Als ich vor bald 20 Jahren ins Piemont zog, in eine Kleinstadt nahe der berühmten Stadt Alba, warnten mich Bekannte wiederholt vor den Trüffeln, die in der Region verkauft werden. Das seien gar keine echten Alba-Trüffel, hieß es da meistens, sondern Trüffel von ganz anderswo, vermutlich aus Istrien. Nun, dass die Pilze aus Istrien kamen, ist durchaus denkbar. Gesichert ist indessen, dass sie nicht aus Alba stammen. Denn in Alba gibt es gar keine Trüffel. Ganz einfach, weil Alba eine gepflegte piemontesische Kleinstadt ist, mit hübschen Piazze, mit engen Gassen und schicken Fußgängerzonen. Aber ohne Wälder, in denen Pilze wachsen würden.

Albeser Erfindungsreichtum.

Dass die begehrteste unter den Trüffelsorten, nämlich die weiße (Tuber magnatum pico), dennoch den Namen der Stadt trägt, ist einem gewieften Albeser Hotelier zu verdanken. Er kaufte in den 1950er Jahren die Exemplare auf den Märkten rund um Alba auf und verkaufte sie in seiner Heimatstadt weiter. Zudem gebar er die Idee, jedes Jahr das größte Exemplar darunter an eine international prominente Person zu verschenken, die dann auch nach Alba eingeladen wurde und in seinem Hotel abstieg. Und so entstand der Mythos der Alba Trüffel. Und es begann ein regelrechter Trüffeltourismus, der etliche Besucher aus aller Welt ins herbstliche Piemont lockte, um dort den begehrten Pilz zu essen, beziehungsweise im Rahmen von organisierten Touren zu suchen.

Zu der Zeit war Istrien noch Teil des sozialistischen Jugoslawiens – und an so was wie »Trüffeltourismus« folglich
gar nicht zu denken. Weswegen es durchaus plausibel ist, dass sich, vor allem in sammeltechnisch weniger guten Jahren, die Händler vom Albeser Trüffel-Markt mit den billigeren Pilzen von der Adria-Halbinsel versorgten, nur um sie um teures Geld in ihrer Heimat weiter zu verkaufen. Doch diese Zeiten sind längst vorbei.

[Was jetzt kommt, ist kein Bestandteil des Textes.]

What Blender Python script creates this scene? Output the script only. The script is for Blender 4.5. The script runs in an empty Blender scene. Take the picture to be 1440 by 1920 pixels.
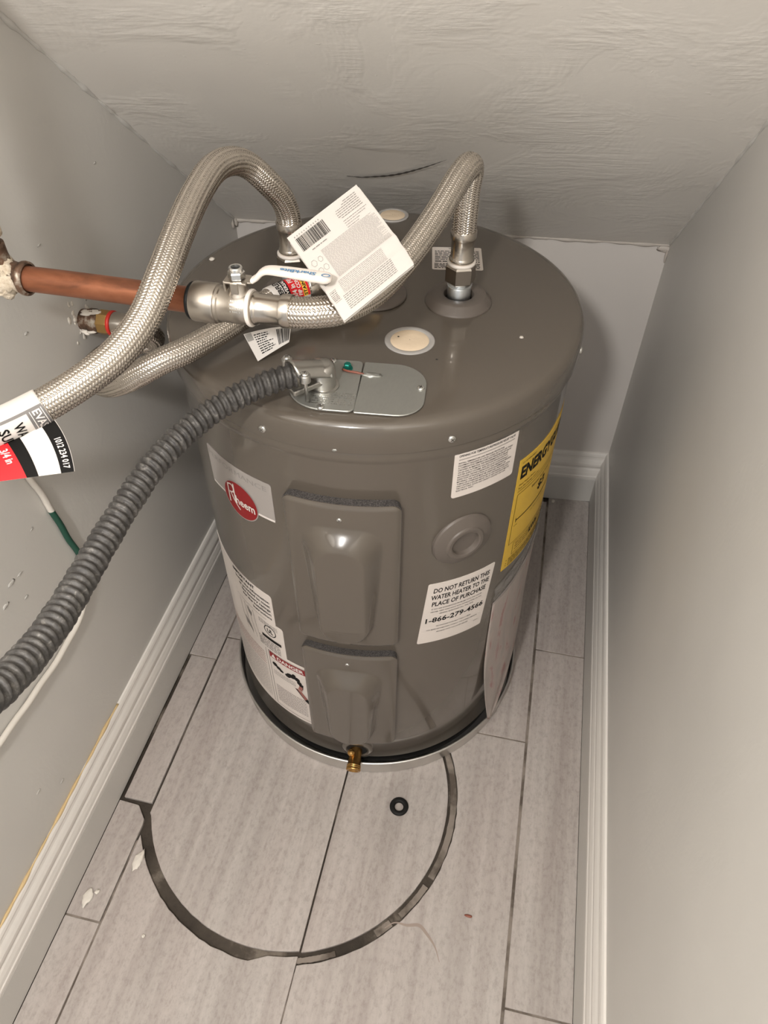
import bpy, bmesh, math, random
import numpy as np
from mathutils import Vector, Matrix
random.seed(7); RNG = np.random.default_rng(7)
scene = bpy.context.scene
COL = scene.collection
PI = math.pi

# ------------------------------------------------------------------ camera, world, lamp, exposure
cd = bpy.data.cameras.new('camera'); cd.sensor_fit = 'HORIZONTAL'; cd.sensor_width = 36.0
cd.lens = 34.53; cd.clip_start = 0.01
cam = bpy.data.objects.new('camera', cd); COL.objects.link(cam)
cam.location = (0.2062, -0.9057, 1.3612)
cam.rotation_euler = (0.77791, -0.00441, 0.21436)
scene.camera = cam

world = bpy.data.worlds.new('hallway_ambient'); scene.world = world; world.use_nodes = True
bg = world.node_tree.nodes['Background']
bg.inputs[0].default_value = (1.0, 0.975, 0.945, 1); bg.inputs[1].default_value = 0.74

ld = bpy.data.lights.new('closet_bulb', 'POINT'); ld.shadow_soft_size = 0.055
ld.energy = 64; ld.color = (1.0, 0.97, 0.935)
lamp = bpy.data.objects.new('closet_bulb', ld); COL.objects.link(lamp)
lamp.location = (-0.03, -1.45, 1.82)

scene.view_settings.view_transform = 'Standard'
scene.view_settings.look = 'None'
scene.view_settings.gamma = 1.0
scene.view_settings.exposure = 0.0
scene.view_settings.use_curve_mapping = False

# ------------------------------------------------------------------ materials
def new_mat(name, col, rough=0.5, metal=0.0, spec=0.5, coat=0.0, transmission=0.0, ior=1.45, alpha=1.0):
    m = bpy.data.materials.new(name); m.use_nodes = True
    b = m.node_tree.nodes['Principled BSDF']
    b.inputs['Base Color'].default_value = (*col, 1)
    b.inputs['Roughness'].default_value = rough
    b.inputs['Metallic'].default_value = metal
    b.inputs['Specular IOR Level'].default_value = spec
    b.inputs['Coat Weight'].default_value = coat
    b.inputs['Transmission Weight'].default_value = transmission
    b.inputs['IOR'].default_value = ior
    b.inputs['Alpha'].default_value = alpha
    return m
def N(m, t, **kw):
    n = m.node_tree.nodes.new(t)
    for k, v in kw.items():
        if k in n.inputs: n.inputs[k].default_value = v
        else: setattr(n, k, v)
    return n
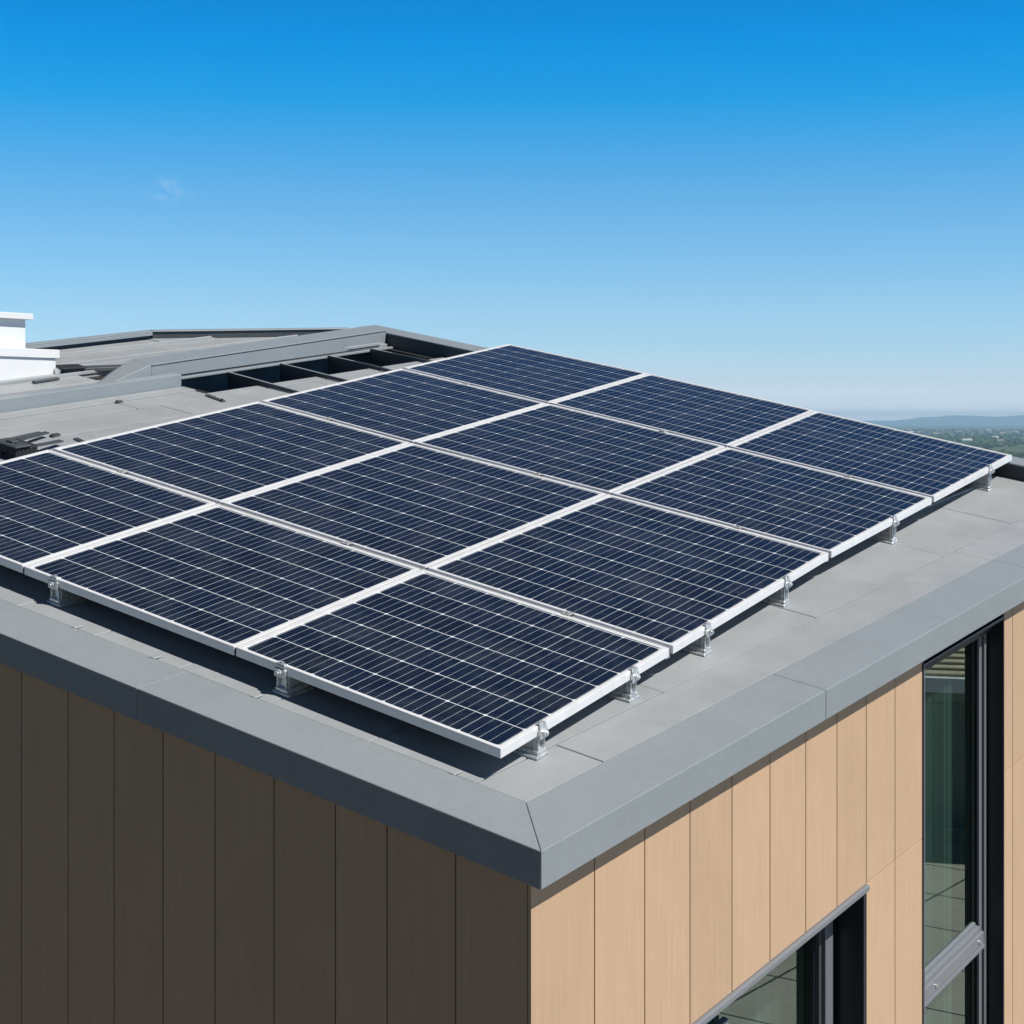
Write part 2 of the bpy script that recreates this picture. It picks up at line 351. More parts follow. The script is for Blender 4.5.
def build_pavilion():
    c = Vector((26.8, 25.2, 0.05)); ang = math.radians(33)
    def X(p): return Vector((c.x+p[0]*math.cos(ang)-p[1]*math.sin(ang), c.y+p[0]*math.sin(ang)+p[1]*math.cos(ang), c.z+p[2]))
    # local x towards the house is negative
    e = empty('pavilion', c, 'low pavilion with a ribbed pale roof mirrored in the tall window', 'pavilion')
    m = MB(X); m.box(0.6, 7, -16, 16, 0, 3.2); m.build('wall', mat('pavilion_dark_wall', (0.26, 0.34, 0.34), 0.6), e)
    m = MB(X); m.box(-0.6, 7.6, -17, 17, 3.2, 3.5); m.build('fascia', mat('pavilion_white_fascia', (0.85, 0.88, 0.92), 0.6), e)
    m = MB(X)
    for k in range(12): z0 = 3.51+k*.085; x0 = -.3+k*.3; m.prism([(x0, -16.5), (x0+.4, -16.5), (x0+.4, 16.5), (x0, 16.5)], [z0, z0+.02, z0+.02, z0], [z0+.05, z0+.09, z0+.09, z0+.05])
    m.build('roof', mat('pavilion_pale_tiles', (0.55, 0.50, 0.38), 0.8, noise=0.15, nscale=2), e)
    PW = mat('pavilion_window', (0.13, 0.19, 0.19), 0.2)
    for k in range(10):
        g = MB(X); y = -14+k*3; g.box(0.54, 0.6, y, y+2.5, 0.1, 2.8); g.build('window', PW, e)
build_pavilion()

# ------------------------------------------------------------------ the building
B = empty('building', Vector((T((0.12, 0.12, 0)).x, T((0.12, 0.12, 0)).y, 0)), 'timber clad house with grey metal roof carrying the solar panels', 'building')
WU, WV = 0.05, 0.09          # wall faces
LU, LV = 9.9, 10.44           # building extents
def foot_w(u, v): return -(T((u, v, 0)).z)/SC     # w at which the ground lies
def wall_box(mb, u0, u1, v0, v1, w0, w1): mb.box(u0, u1, v0, v1, w0, w1)

# structural core behind the boards (dark), with recesses for the windows
def adj(u): return round(u-.01*(1.42+.213*u), 3)
WIN_T = (adj(4.677), adj(6.198), -8.2, -0.22)     # tall window opening u0,u1,w0,w1
WIN_L = (adj(1.535), adj(3.758), -3.9, -1.475)     # low window opening
core = MB()
vin = 0.55
core.box(WU+.02, WIN_L[0], WV+.02, vin, -10, -.03)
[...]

Denn auch nach Istrien reisen inzwischen Trüffel Begeisterte aus aller Welt, um in den Monaten von Oktober bis Januar in den lokalen Konobas Fleisch- und Pasta-Gerichte mit der begehrten Weißen Trüffel zu essen. Zudem werden auch hier längst Kurse angeboten, bei denen man lernt, wie damit in der Küche umzugehen ist, beziehungsweise die beliebten Trüffel-Touren mit trainierten Hunden.

Bild: Martin G. Wanko

Trüffel ist nicht gleich Trüffel.

Gründe, um ihre Pilze an die piemontesischen Kollegen zu verkaufen, haben die Istrier also keine mehr. Zumal die Ausbeute gerade in den letzten Jahren nicht gerade ausgiebig ausfiel. Das wiederum liegt an den trockenen Herbsten und Wintern, die in Istrien, wie im gesamten Mittelmeerraum, immer öfter vorkommen. Zu wissen ist aber auch, dass es von den knapp hundert Trüffelsorten, die es weltweit gibt, gleich vier auf der Adria-Halbinsel heimisch sind. Was bedeutet, dass man hier nahezu das ganze Jahr über Trüffel essen kann.

Unter diesen gilt die Weiße Trüffel, also die sogenannte Alba-Trüffel, freilich als die geschmacklich intensivste, seltenste und teuerste. Sie kommt ausschließlich von Oktober bis Ende Dezember, in manchen Jahren und je nach Witterung auch noch im Jänner vor. Gekocht werden darf sie nicht. Vielmehr entfaltet sie ihren Geschmack am besten, wenn sie roh über warme Speisen gehobelt wird.

Mit ihren weitaus billigeren schwarzen Verwandten, von denen sich eine (Tuber aestivum) auch in den Sommermonaten findet, verhält es sich indessen völlig konträr. Sie gehören erhitzt, beziehungsweise mitgekocht, um ihren Geschmack an die Speisen abzugeben. Und wenn man das richtig macht, werden auch sie zu einer absoluten Delikatesse. Und zwar zu einer, im Vergleich zur Weißen, bisweilen ums zehnfache billigeren. Wird sie allerdings, wie das immer wieder vorkommt, einfach nur über die Speisen gehobelt, dient sie lediglich dazu, den unwissenden Gast zu beeindrucken und ist ihr Geld nicht wert. Denn diese Art des Umgangs ist ausschließlich jener edlen Sorte vorbehalten, die sie Alba-Trüffel nennen. Auch wenn die in Alba – im Unterschied zu Istrien – gar nicht vorkommt.